## Given information:
** START **
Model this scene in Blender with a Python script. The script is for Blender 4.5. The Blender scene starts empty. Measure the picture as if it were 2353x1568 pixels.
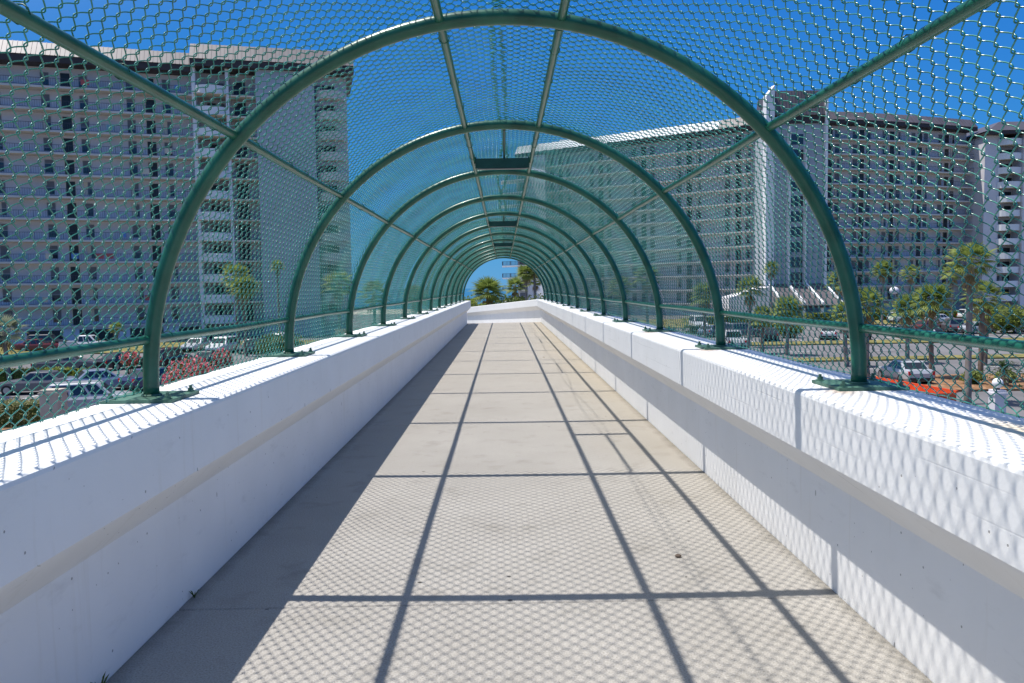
import bpy, bmesh, math, random
import numpy as np
from mathutils import Vector, Matrix, Quaternion
R = math.radians
SC = bpy.context.scene
COL = SC.collection

# ------------------------------------------------------------------ camera
cam_d = bpy.data.cameras.new('camera'); cam = bpy.data.objects.new('camera', cam_d); COL.objects.link(cam)
cam_d.sensor_width = 36.0; cam_d.lens = 1829.0 / 2352.0 * 36.0
cam_d.clip_start = 0.05; cam_d.clip_end = 60000
YAW, PITCH, ROLL = 0.00938457, 0.06745259, -0.01622396
cy, sy, cp, sp = math.cos(YAW), math.sin(YAW), math.cos(PITCH), math.sin(PITCH)
fwd = Vector((sy*cp, cy*cp, -sp)); rt = Vector((cy, -sy, 0)); up = rt.cross(fwd)
r2 = rt*math.cos(ROLL) + up*math.sin(ROLL); u2 = -rt*math.sin(ROLL) + up*math.cos(ROLL)
m = Matrix((r2, u2, -fwd)).transposed().to_4x4(); m.translation = Vector((-0.0066, 0, 1.449))
cam.matrix_world = m
SC.camera = cam

# ------------------------------------------------------------------ world, sun, exposure
SUN = Vector((-0.346, 0.055, 1.0)).normalized()
world = bpy.data.worlds.new('World'); SC.world = world; world.use_nodes = True
wn = world.node_tree; wn.nodes.clear()
sky = wn.nodes.new('ShaderNodeTexSky'); sky.sky_type = 'NISHITA'; sky.sun_disc = False
sky.sun_elevation = math.asin(SUN.z); sky.sun_rotation = math.atan2(SUN.x, SUN.y)
sky.altitude = 0; sky.air_density = 1.0; sky.dust_density = 0.0; sky.ozone_density = 1.0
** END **
## Required work:
Reproduce the material above in full, exactly, with no images.

## Solution:
Model this scene in Blender with a Python script. The script is for Blender 4.5. The Blender scene starts empty. Measure the picture as if it were 2353x1568 pixels.
import bpy, bmesh, math, random
import numpy as np
from mathutils import Vector, Matrix, Quaternion
R = math.radians
SC = bpy.context.scene
COL = SC.collection

# ------------------------------------------------------------------ camera
cam_d = bpy.data.cameras.new('camera'); cam = bpy.data.objects.new('camera', cam_d); COL.objects.link(cam)
cam_d.sensor_width = 36.0; cam_d.lens = 1829.0 / 2352.0 * 36.0
cam_d.clip_start = 0.05; cam_d.clip_end = 60000
YAW, PITCH, ROLL = 0.00938457, 0.06745259, -0.01622396
cy, sy, cp, sp = math.cos(YAW), math.sin(YAW), math.cos(PITCH), math.sin(PITCH)
fwd = Vector((sy*cp, cy*cp, -sp)); rt = Vector((cy, -sy, 0)); up = rt.cross(fwd)
r2 = rt*math.cos(ROLL) + up*math.sin(ROLL); u2 = -rt*math.sin(ROLL) + up*math.cos(ROLL)
m = Matrix((r2, u2, -fwd)).transposed().to_4x4(); m.translation = Vector((-0.0066, 0, 1.449))
cam.matrix_world = m
SC.camera = cam

# ------------------------------------------------------------------ world, sun, exposure
SUN = Vector((-0.346, 0.055, 1.0)).normalized()
world = bpy.data.worlds.new('World'); SC.world = world; world.use_nodes = True
wn = world.node_tree; wn.nodes.clear()
sky = wn.nodes.new('ShaderNodeTexSky'); sky.sky_type = 'NISHITA'; sky.sun_disc = False
sky.sun_elevation = math.asin(SUN.z); sky.sun_rotation = math.atan2(SUN.x, SUN.y)
sky.altitude = 0; sky.air_density = 1.0; sky.dust_density = 0.0; sky.ozone_density = 1.0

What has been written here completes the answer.